I thought the world had reached the peak of public hatred towards Jews and Israel in the 21st century. How naive I was! As the days go by, the crowds of people supporting and engaging in hostile acts towards Jews, disguised under other causes, multiply everywhere. In this war, they found the perfect excuse to express what they truly think about our country and our people, as if the conflict exempted them from social norms and the achievements made as a society over time.
Sometimes, when I doubt if I am interpreting the response of many people to this horrendous conflict correctly, I visit their profiles on social media in the hope that they are at least interested in the Palestinian cause. However, I find nothing. Not a single mention of what the population is suffering at the hands of Hamas, the terrorist organization that rules in Gaza, nor about their authoritarian regime in complete contradiction to Western values, nor freedom of expression, freedom of the press, I won’t even mention women’s rights or LGBT+ rights. And then, I conclude that Palestinians do not interest them or interest them very little. What really interests them, their main focus is public criticism of Israel and the Jews – many of them don’t even understand the difference.
Before October 7th, I would still think twice, but today, I wouldn’t be surprised if human rights defenders began to justify and support the enslavement of Jews. Even to encounter feminist movements applying the unjustifiable “yes, she was raped, but she asked for it” or labeling the abduction of a 9-month-old baby in Israel and his transfer to Gaza as “a just fight.”
I am the grandson of a Holocaust survivor. My zeide, Joseph, may he rest in peace, passed away a few years ago.
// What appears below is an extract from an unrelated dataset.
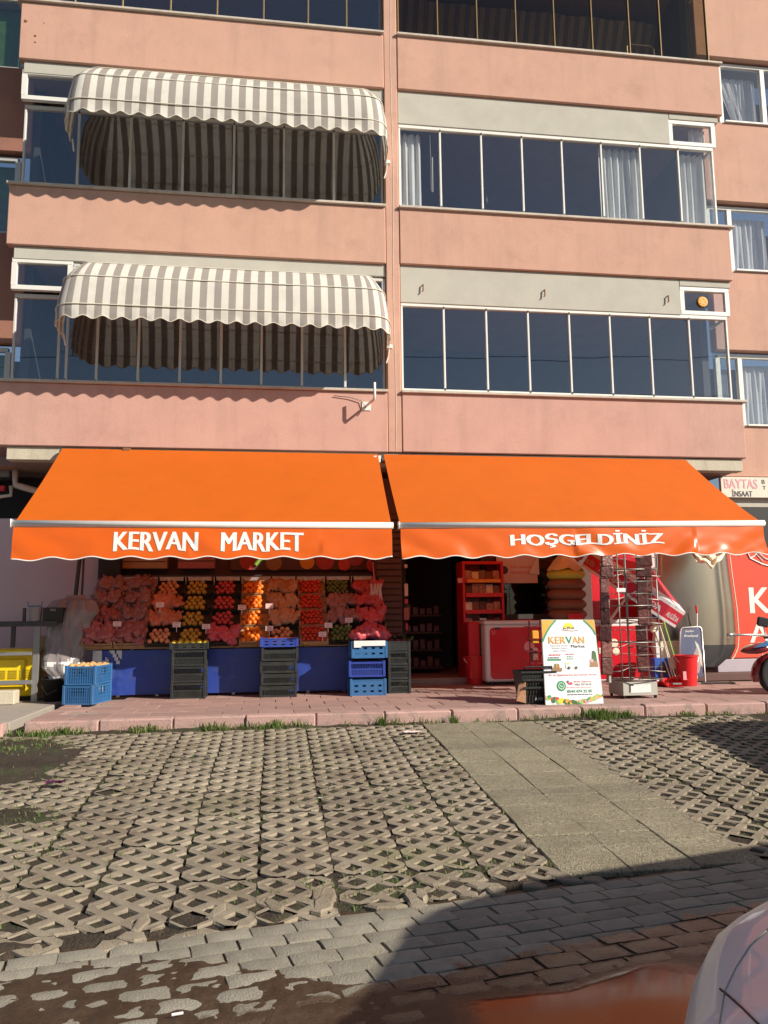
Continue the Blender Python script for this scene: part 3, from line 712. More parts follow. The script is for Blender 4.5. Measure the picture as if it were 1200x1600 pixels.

He didn’t talk much about his life during the war, but I wonder if the feeling he experienced in the early ’30s, before hell broke loose on Earth, resembles what many of us feel these days. To know, see, and feel such deep hatred directed at you and your people simply for being Jewish, with open calls for your death and extermination.
I miss my zeide a lot, although I am grateful he’s not here to experience this and answer my question.
The smokescreen created by the war between Israel and Hamas has exposed the speed at which comments on Facebook or Instagram, which used to be criticisms of Netanyahu or Israel, have transformed into chants for the death of Jews and even acts of vandalism against Jewish properties, as if we were recreating the grim puzzle of Kristallnacht. And as if that weren’t enough, several Jews in different parts of the world have been injured or slaughtered for no other sin than being Jewish.
For the first time in my life, I asked my wife to take off the necklace she loves the most before going to her office in California, a golden chain with her name in Hebrew. And although I try to stay strong at home and appear optimistic, the reality is that when I left the room, I cried. I cried like I did as a child after watching a monster movie and getting scared in the dark.
It seems like they’re leaving Jews all over the world alone in the dark again, facing the ideas of evil. The only difference is that this time we have the country of light, Israel. And even if they try to isolate us and plunge us into darkness, they won’t be able to extinguish our hope.
Many years ago, I stopped believing in the monsters from those movies, the ones that terrified me as a child. I wish the monsters that arrived in Israel on October 7th had been those instead of the ones that came from Hamas.